Wo kostenlose Parkplätze den meisten Raum einnehmen, können keine Radabstellanlagen, Fußwege oder Platz für Außengastronomie geschaffen werden. Parken soll in Parkhäusern, Garagen und Quartiersgaragen zentralisiert und verlagert stattfinden.
Heute sind die Straßen oft zugeparkt und manches Parkhaus steht leer. Obwohl nur jeder fünfte Parkplatz auf der Straße ist (und auch in Städten nur jeder zweite), kosten diese viel öffentlichen Raum. Jährlich könnten zu einem bestimmten (im Gemeinderat zu beschließenden) Prozentsatz öffentliche Abstellflächen für den Umweltverbund und für Aufenthaltsqualität umgenutzt werden.
Viele Kommunen haben sich auf den Weg gemacht, das kostenlose Parken von der Regel zur Ausnahme zu machen. Das Verkehrsministerium unterstützt sie dabei.
Parken auf Landesliegenschaften und im öffentlichen Raum soll kostendeckend gestaltet werden. Das gilt auch für öffentliche Landesstellflächen. Mehreinnahmen können dem Ausbau des ÖPNV und der Umgestaltung von Straßen zu Gute kommen.
Nachhaltig sind E-Fahrzeuge dann, wenn sie mit Strom aus erneuerbaren Energien geladen werden.

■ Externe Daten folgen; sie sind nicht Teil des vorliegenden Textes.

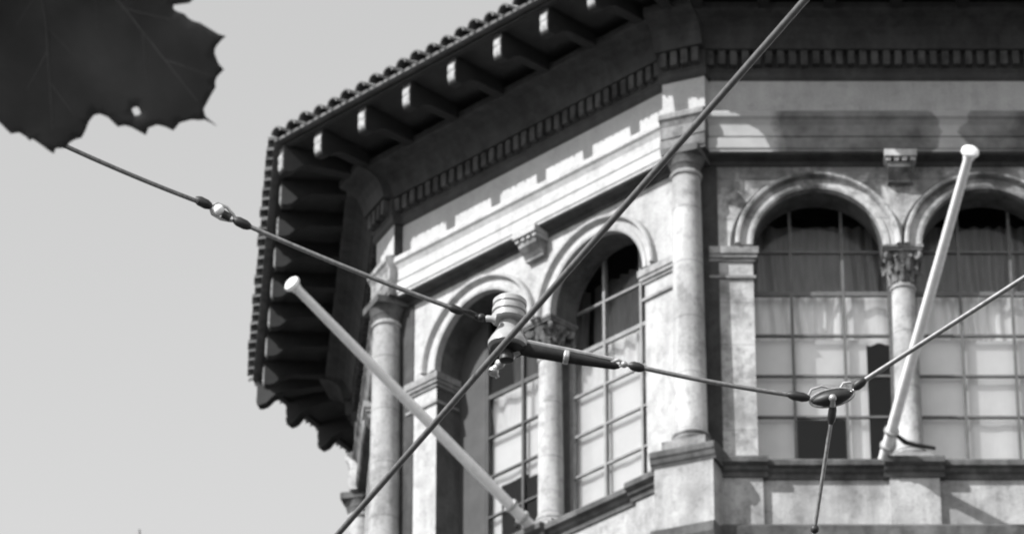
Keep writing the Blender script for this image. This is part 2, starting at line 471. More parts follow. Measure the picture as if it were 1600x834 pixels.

Der BW-e-Solar-Gutschein des Verkehrsministeriums Baden-Württemberg fördert deshalb seit dem 1. Dezember 2021 den Kauf von E-Fahrzeugen, für die zum Laden eine Photovoltaikanlage betrieben wird. Denn Antriebswende und Energiewende sind zwei Seiten derselben Medaille. Gefördert werden Privatpersonen, Unternehmen, Vereine, Selbstständige, gemeinnützige Organisationen und Kommunen.
Ziel der Förderung ist ein rascher Anstieg des Anteils an PKW und Leichtkraftfahrzeugen mit Elektroantrieb. Auch soll die Installation zusätzlich installierter regenerativer Stromquellen zum Betrieb der Elektrofahrzeuge gesteigert werden.